La concertation d’accord, mais comment s’y prendre, nous demandent les professionnels qui participent à des sessions de formation 1 ? Au-delà des outils et méthodes d’animation, la réponse est déjà contenue dans leur participation. En effet, le mixage des publics (espaces naturels, développement local, collectivités, réseaux associatifs, services de l’État…) recrée la complexité des situations de terrain. Ce qui est vécu au sein du groupe reproduit en partie ce qui se passe « en vrai » !
Or, il apparaît que l’animation d’une véritable concertation est avant tout un état d’esprit ! D’ailleurs, dans un groupe en formation, on repère vite les ersonnes dont la personnalité et la vision du métier leur donnent une posture tournée vers la concertation : ceux qui savent que l’autre détient une part de vérité qu’ils n’ont pas et dont ils ont besoin.
Comment s’y prendre ?
Ceci dit, la question des outils, des méthodes d’animation subsiste. Alors parlons-en. Il ne s’agit pas de détailler chaque technique 2, mais de les évoquer fin de donner l’envie au lecteur d’en savoir plus et, peut-être, de participer à un stage. En revanche, il est loisible de mettre en avant les points communs de ces méthodes. Car toutes placent le participant en situation de création collective ; toutes semblent s’éloigner de la problématique originelle pour mieux y revenir ; toutes prennent en compte la réalité psycho-sociologique des individus et des groupes, toutes permettent de « construire » en connaissance de cause.
En effet, pour ériger une solution collective, il est essentiel de mettre en lumière la logique qui pousse chacun d’entre nous à agir. On pourra donc, par exemple, demander au groupe de dessiner un « diagramme de Venn », c’est-à-dire un schémas sous forme d’ensembles inclus ou non l’un dans l’autre.

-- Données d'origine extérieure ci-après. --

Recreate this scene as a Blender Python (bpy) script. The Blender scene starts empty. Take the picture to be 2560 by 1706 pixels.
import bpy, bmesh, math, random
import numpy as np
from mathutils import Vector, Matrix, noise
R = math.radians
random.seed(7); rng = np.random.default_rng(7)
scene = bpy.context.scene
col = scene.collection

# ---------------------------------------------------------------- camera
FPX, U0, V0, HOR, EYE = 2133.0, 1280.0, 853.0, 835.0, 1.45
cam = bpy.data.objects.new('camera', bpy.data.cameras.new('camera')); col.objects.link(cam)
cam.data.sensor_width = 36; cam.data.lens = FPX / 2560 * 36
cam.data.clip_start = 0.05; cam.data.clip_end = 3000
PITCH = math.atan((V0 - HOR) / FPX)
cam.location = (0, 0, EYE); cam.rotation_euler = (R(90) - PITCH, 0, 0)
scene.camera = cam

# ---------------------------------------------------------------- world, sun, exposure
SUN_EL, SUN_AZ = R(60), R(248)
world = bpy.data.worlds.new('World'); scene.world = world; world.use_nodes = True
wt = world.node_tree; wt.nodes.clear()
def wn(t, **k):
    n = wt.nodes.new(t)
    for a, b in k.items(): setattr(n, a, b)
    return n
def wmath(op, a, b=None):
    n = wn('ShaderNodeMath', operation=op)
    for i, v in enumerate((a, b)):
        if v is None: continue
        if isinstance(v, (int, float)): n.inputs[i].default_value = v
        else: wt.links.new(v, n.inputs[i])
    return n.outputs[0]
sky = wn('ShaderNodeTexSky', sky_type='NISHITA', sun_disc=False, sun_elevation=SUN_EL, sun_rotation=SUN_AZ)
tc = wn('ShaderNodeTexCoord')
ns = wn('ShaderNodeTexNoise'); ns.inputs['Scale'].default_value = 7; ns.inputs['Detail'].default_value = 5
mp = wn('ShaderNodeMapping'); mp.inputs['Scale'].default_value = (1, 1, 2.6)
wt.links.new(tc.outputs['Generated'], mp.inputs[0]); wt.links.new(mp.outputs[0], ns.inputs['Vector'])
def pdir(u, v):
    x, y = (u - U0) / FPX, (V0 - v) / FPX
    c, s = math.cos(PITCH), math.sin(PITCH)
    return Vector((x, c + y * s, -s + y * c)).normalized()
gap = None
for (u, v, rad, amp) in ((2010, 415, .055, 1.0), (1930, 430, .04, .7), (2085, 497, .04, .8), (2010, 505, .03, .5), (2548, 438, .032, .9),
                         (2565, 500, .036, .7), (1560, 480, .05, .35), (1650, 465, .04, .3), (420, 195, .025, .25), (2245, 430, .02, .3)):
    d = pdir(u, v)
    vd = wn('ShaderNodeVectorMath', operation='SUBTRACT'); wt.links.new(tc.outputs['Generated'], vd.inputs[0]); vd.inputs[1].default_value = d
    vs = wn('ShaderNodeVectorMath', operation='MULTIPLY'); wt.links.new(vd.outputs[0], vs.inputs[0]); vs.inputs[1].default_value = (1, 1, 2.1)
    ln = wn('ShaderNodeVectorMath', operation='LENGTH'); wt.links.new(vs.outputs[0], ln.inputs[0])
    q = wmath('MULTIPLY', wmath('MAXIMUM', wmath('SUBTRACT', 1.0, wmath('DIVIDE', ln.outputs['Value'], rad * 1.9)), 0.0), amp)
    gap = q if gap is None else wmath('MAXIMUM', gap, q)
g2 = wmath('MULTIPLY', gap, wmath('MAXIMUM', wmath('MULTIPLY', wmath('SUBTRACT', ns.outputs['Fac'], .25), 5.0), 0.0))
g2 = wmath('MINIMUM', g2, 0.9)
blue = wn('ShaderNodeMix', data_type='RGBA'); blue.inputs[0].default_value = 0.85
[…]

Chaque ensemble représente une logique d’actions, certaines s’agrègent alors que d’autres s’opposent. Le schéma final, le dessin pourrait-on dire, permet au groupe de visualiser et donc de prendre conscience du degré d’implication de chaque acteur vis-à-vis de la problématique et, du type d’interaction entre acteurs. Il est intéressant aussi de s’interroger sur les systèmes de représentations socioculturelles des acteurs. En effet, chacun d’entre nous est porteur de valeurs qui marquent nos prises de décision, même s’il n’y a pas de déterminisme direct entre nos représentations et nos actes. Une méthode consiste à demander à chacun de dessiner un blason. Celui-ci doit exprimer les valeurs indispensables à respecter dans l’action à mettre en oeuvre. Ce visuel est ensuite présenté au groupe qui compare, discute... et élabore un blason collectif. Ce faisant, il se met d’accord sur les valeurs qu’il souhaite défendre au travers de l’action commune. En revanche, au moment de recueillir des avis et des opinions, on pourra utiliser le métaplan (technique des petits cartons évoquée dans la page de gauche). Le recours aux cartons facilite l’expression de chacun. De plus, chaque carton (chaque idée) a le même poids et la même valeur ! Pour décrypter les logiques d’actions, comprendre les registres d’argumentaires évoqués par les parties et, aussi, repérer les systèmes d’alliance, une autre technique d’animation est issue de l’analyse sociologique de Boltanski. Le sociologue défend l’idée que l’Homme évolue au sein de plusieurs « cités » (une cité est une logique de justification basée sur une conception du bien commun) : cités civique, domestique, industrielle, de l’opinion, inspirée, marchande... Le groupe doit alors reconstituer ses propres cités, et donc les logiques d’argumentation qui lui appartiennent. Certes, toutes ces méthodes ont un côté atypique que l’on peut redouter. On retiendra pourtant qu’elles invitent à l’essentiel : une connivence entre acteurs.